Popular At 20, Married At 30: Well-Being In Midlife Depends On How You Socialized In The Past
Socializing promotes health, well-being, and longevity and a new 30-year study from the University of Rochester underlines this point with a magic marker. Your popularity at 20 can benefit your well-being later in life, the researchers discovered, but only if you develop quality relationships at age 30.
To understand how different social styles affect our well-being, the researchers enlisted the help of 133 people who had participated in the Rochester-Interaction Record (RIR) study way back in the 1970s. The RIR was designed, in part, by Dr. Harry Reis, a professor of psychology and coauthor of the current study. The RIR used a so-called “diary” technique to examine social activity as it occurs spontaneously in everyday life. Though uncommon 40 years ago, this method is frequently used today because it lessens the impact of flawed memories and inherent biases that appear when people “remember” the past.

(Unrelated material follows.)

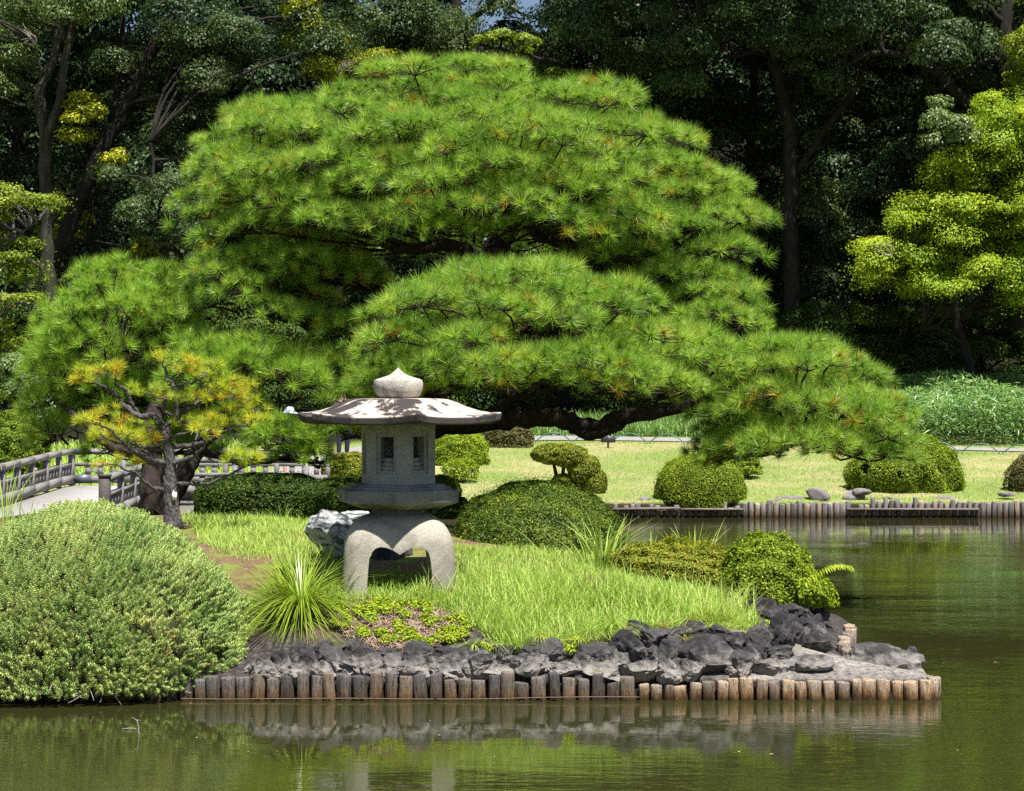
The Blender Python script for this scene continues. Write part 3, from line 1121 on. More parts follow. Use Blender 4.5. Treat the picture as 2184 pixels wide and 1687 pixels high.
# far wall: a full-height stretch and two stretches with a plank on stub posts
full, upper, stub = [], [], []
u = 1312
while u < 2320:
    d = 39.18
    x = (u - UC) / FPX * d
    r = g.uniform(.048, .062)
    if 1586 < u < 1806 or u > 2086:
        full.append((x, d + g.gauss(0, .01), r, .29 + g.gauss(0, .03)))
    else:
        stub.append((x, d - .03, r * .95, .145))
        if g.random() < (.93 if u > 1800 else .75):
            upper.append((x, d + .14, r * .9, (.32 if u > 1800 else .24) + g.gauss(0, .04)))
    u += (r * 2 + g.uniform(.004, .016)) / mpp(d)
posts(full, M['post_far'], 'grey log post in the full height stretch of the far shore wall', 'full height far shore posts', 24)
posts(upper, M['post_far'], 'thin grey split post standing behind the plank of the far shore', 'upper far shore posts', 25)
posts(stub, M['post_far'], 'short dark round post under the plank of the far shore', 'stub far shore posts', 26)
for (ua, ub, lb) in ((1806, 2087, 'long weathered plank laid on stub posts at the right of the far shore'), (1452, 1584, 'weathered plank lying on stub posts left of the full height far posts'), (1306, 1450, 'slightly tilted weathered plank at the left end of the far log wall')):
    a, bq = P(ua, 0, 39.13), P(ub, 0, 39.13)
    o = Acc().add(*beam((a.x, 39.12, .165), (bq.x, 39.12, .165 if ua != 1306 else .19), .16, .04)).obj('shore_plank', M['wood_brown'])
    tag(o, lb, 'plank')
# rusty wire running along the near posts
pts = [(xx, 15.635 + .004 * math.sin(xx * 9), .022 + .012 * math.sin(xx * 2.3) * math.sin(xx * .7 + 1)) for xx in np.arange(-2.6, 1.1, .12)]
o = Acc().add(*tube(pts, .0035, .0035, 5)).obj('shore_wire', M['wire'])
tag(o, 'thin rusty wire strung along the tall near posts at the waterline', 'wire')


# ------------------------------------------------------------------ pines
def tuft_template(n, length, width, spread, rng, upsweep=.35):
    """needle tuft around +z: returns verts (3n+bud,3), tris, per-face polar angle (0 top .. 1 back), bud flag"""
    ph = rng.uniform(0, 2 * math.pi, n)
    th = np.arccos(1 - rng.uniform(0, 1, n) * (1 - math.cos(spread)))
    D = np.stack([np.sin(th) * np.cos(ph), np.sin(th) * np.sin(ph), np.cos(th)], -1)
    base = np.zeros((n, 3))
    base[:, 2] = -rng.uniform(0, .35, n) * length * (th / spread)
    Ln = length * rng.uniform(.75, 1.1, n)
    tip = base + D * Ln[:, None]
    tip[:, 2] += upsweep * length * .25 * np.sin(th)
    s = unit(np.cross(D, rdirs(n, rng)))
    w = width * .5
    V = np.stack([base + s * w, base - s * w, tip], 1).reshape(-1, 3)
    F = np.arange(3 * n).reshape(n, 3)
    bw = width * 1.5
    hb = length * .20
    bv = np.array([(bw, 0, 0), (-bw * .5, bw * .87, 0), (-bw * .5, -bw * .87, 0), (0, 0, hb)])
    bf = np.array([(0, 1, 3), (1, 2, 3), (2, 0, 3)]) + 3 * n
    return np.concatenate([V, bv]), np.concatenate([F, bf]), np.concatenate([th / spread, np.zeros(3)]), np.concatenate([np.zeros(n, bool), np.ones(3, bool)])


def tufts_mesh(name, Pt, D, S, mat, parent, rng, n=80, length=.13, width=.0045, spread=R(105), yellow=.25, tone=None, upsweep=.35):
    """needle tufts at points Pt pointing along D with scales S, as one mesh"""
    K = 10
    accV, accF, accR, off = [], [], [], 0
    which = rng.integers(0, K, len(Pt))
    for k in range(K):
        s = which == k
        mcount = int(s.sum())
        if not mcount:
            continue
        T, F, pol, bud = tuft_template(n, length, width, spread, rng, upsweep)
        V = inst(T, Pt[s], D[s], S[s], rng)
        Fk = (F[None] + (np.arange(mcount) * len(T))[:, None, None]).reshape(-1, 3)
        t = rng.normal(.42, .16, mcount) if tone is None else tone[s]
        old = rng.random(mcount) < yellow
        rr = np.clip(t[:, None] + rng.normal(0, .12, (mcount, len(F))), 0, .82)
        back = (pol[None] > .50) & old[:, None] & (rng.random((mcount, len(F))) < .85)
        rr = np.where(back, rng.uniform(.84, .965, rr.shape), rr)
        rr = np.where(bud[None], 1.0, rr)
        accV.append(V)
        accF.append(Fk + off)
        accR.append(rr.ravel())
        off += len(V)
    return mesh_np(name, np.concatenate(accV), np.concatenate(accF), mat, parent, np.concatenate(accR))


def dome(u, v, d, Ru, Rv, Rd):
    """a dome given in photograph units, as centre and radii in metres"""
    return np.array(P(u, v, d)), np.array((Ru * mpp(d), Rd, Rv * mpp(d)))


def pad_points(c, rad, n_sub, sub_r, per, rng, zmin=-.15, upw=.55, jit=.10, inner=0.0, hf=.42, gap=.80):
    """sub-pads spread on a dome, tufts on each: points, directions and sub-pad centres"""
    # even spread by rejection
    D = rdirs(n_sub * 14, rng)
    D = D[D[:, 2] > zmin]
    chosen = []
    mind = sub_r * gap
    wv, wg = Wave(4.2, int(rng.integers(1e6))), Wave(5.5, int(rng.integers(1e6)))
    D = D[wg(D) < 1.15]                      # gaps in the crown
    und = wv(D)
    for q, un in zip(D, und):
        p = c + q * rad * (1 + rng.normal() * jit + .035 * un - inner * rng.random())
        if all(np.sum((p - o[0]) ** 2) > mind * mind for o in chosen):
            chosen.append((p, q))
        if len(chosen) >= n_sub:
            break
    PT, DR, CE = [], [], []
    up = np.array((0, 0, 1.0))
    for p, q in chosen:
        nrm = unit((q / rad * rad.mean() * (1 - upw) + up * upw)[None])[0]
        s = np.cross(nrm, (0.13, 1, .2))
        s /= np.linalg.norm(s)
        t = np.cross(nrm, s)
        m = max(4, int(per * rng.uniform(.75, 1.25)))
        rr = np.sqrt((np.arange(m) + .5) / m) * sub_r * rng.uniform(.85, 1.2)
        aa = np.arange(m) * 2.39996 + rng.uniform(0, 6)
        rr *= rng.uniform(.85, 1.1, m)
        x, y = rr * np.cos(aa), rr * np.sin(aa)
        h = sub_r * hf * (1 - (rr / sub_r) ** 2)
        pt = p + x[:, None] * s + y[:, None] * t + h[:, None] * nrm + rng.normal(0, .012, (m, 3))
        dr = nrm + (x[:, None] * s + y[:, None] * t) / sub_r * .95 + rng.normal(0, .16, (m, 3))
        PT.append(pt)
        DR.append(unit(dr))
        CE.append(p - nrm * sub_r * .18)
    return np.concatenate(PT), np.concatenate(DR), CE, PT


def twig_mesh(name, anchor_fn, CE, PT, mat, parent, rng, r0=.018):
    A = Acc()
    for ce, pts in zip(CE, PT):
        a = np.array(anchor_fn(ce), float)
        mid = (a * .45 + ce * .55) + rng.normal(0, .06, 3)
        A.add(*tube(smooth_path([a, mid, ce], 3), r0, r0 * .5, 5))
        for p in pts:
            A.add(*tube([ce, (ce + p) / 2 + rng.normal(0, .015, 3) - np.array((0, 0, .02)), p], r0 * .35, r0 * .22, 3))
    return A.obj(name, mat, parent, True)


def needle_pad(parent, doms, rng, mat, per=15, sub_r=.36, dens=1.0, n=80, length=.13, width=.0045, yellow=.25, name='needle_pad', twig=True, zmin=-.15, upw=.55, anchor=None, jit=.05, spread=R(105), tone=None, bark='bark', upsweep=.35, hf=.42, gap=.80):
    PTs, DRs = [], []
    CEs, PLs, AN = [], [], []
    for dm in doms:
        c, rad = dome(*dm[:6])
        rad = np.maximum(rad - np.array((sub_r * .85, sub_r * .6, sub_r * .42 + .07)), rad * .45)
        area = 2 * math.pi * ((rad[0] * rad[1]) ** 1.6 / 3 + (rad[0] * rad[2]) ** 1.6 / 3 + (rad[1] * rad[2]) ** 1.6 / 3) ** (1 / 1.6) * (1 - zmin)
        ns = max(4, int(area / (sub_r ** 2 * .95) * dens))
        p, q, ce, pl = pad_points(c, rad, ns, sub_r, per, rng, zmin, upw, jit, 0.0, hf, gap)
        PTs.append(p)
        DRs.append(q)
        an = c - np.array((0, 0, rad[2] * .25))
        for e, l in zip(ce, pl):
            CEs.append(e)
            PLs.append(l)
            AN.append(an + (e - an) * .45)
    Pt, D = np.concatenate(PTs), np.concatenate(DRs)
    o = tufts_mesh(name, Pt, D, rng.uniform(.72, 1.22, len(Pt)), mat, parent, rng, n, length, width, spread, yellow, None if tone is None else rng.normal(tone, .14, len(Pt)), upsweep)
    if twig:
        it = iter(AN)
        t = twig_mesh('branchlets', lambda ce: next(it), CEs, PLs, M[bark], o, rng)
    return o


def limb_path(pts, n=5, wob=.0, rng=None):
    q = smooth_path([P(*p) for p in pts], n)
    if wob and rng is not None:
        q[1:-1] += rng.normal(0, wob, (len(q) - 2, 3))
    return q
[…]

For the RIR study, the participants tracked their social interactions in diaries, rating encounters lasting 10 minutes or more on intimacy, pleasantness, and satisfaction at ages 20 and 30.
Then, 20 years after their final diary entry, Reis and his co-researchers returned to these participants and asked the now 50-year-olds to fill out an online survey about the quality of their social lives and emotional well-being. Questions tracked their loneliness, depression, and quality of relationships with close friends.
Results from this new study “supported the hypothesis that the quantity (but not the quality) of social interactions at age 20, and the quality (but not the quantity) of social interactions at age 30 predict midlife psychosocial outcomes,” the researchers noted.
The sheer quantity of social interactions had a direct, unmediated effect on participants’ social and psychological outcomes at age 50. Frequent social interactions taking place during the college years appeared to help participants build their social tool sets and helped them to figure out who they are, the researchers said.
On the other hand, the later effects of these age-20 interactions were mediated by the quality of their age-30 interactions. The 30-year-olds with quality relationships — defined as intimate and satisfying — also reported high levels of well-being at midlife. Meaningful socializing is beneficial at any age, but the researchers discovered it had greater impact on future health when it occurred at age 30 compared to age 20. And, a high quantity of social interactions at age 30 did not provide psychosocial benefits at midlife.
Finally, the most socially active 20-year-olds did not necessarily develop quality relationships at age 30, the researchers discovered.
Considering how much happens over 30 years, “it is extraordinary that there appears to be a relationship between the kinds of interactions college students and young adults have and their emotional health later in life,” Dr. Cheryl Carmichael, lead author and assistant professor of psychology at Brooklyn College, stated in a press release.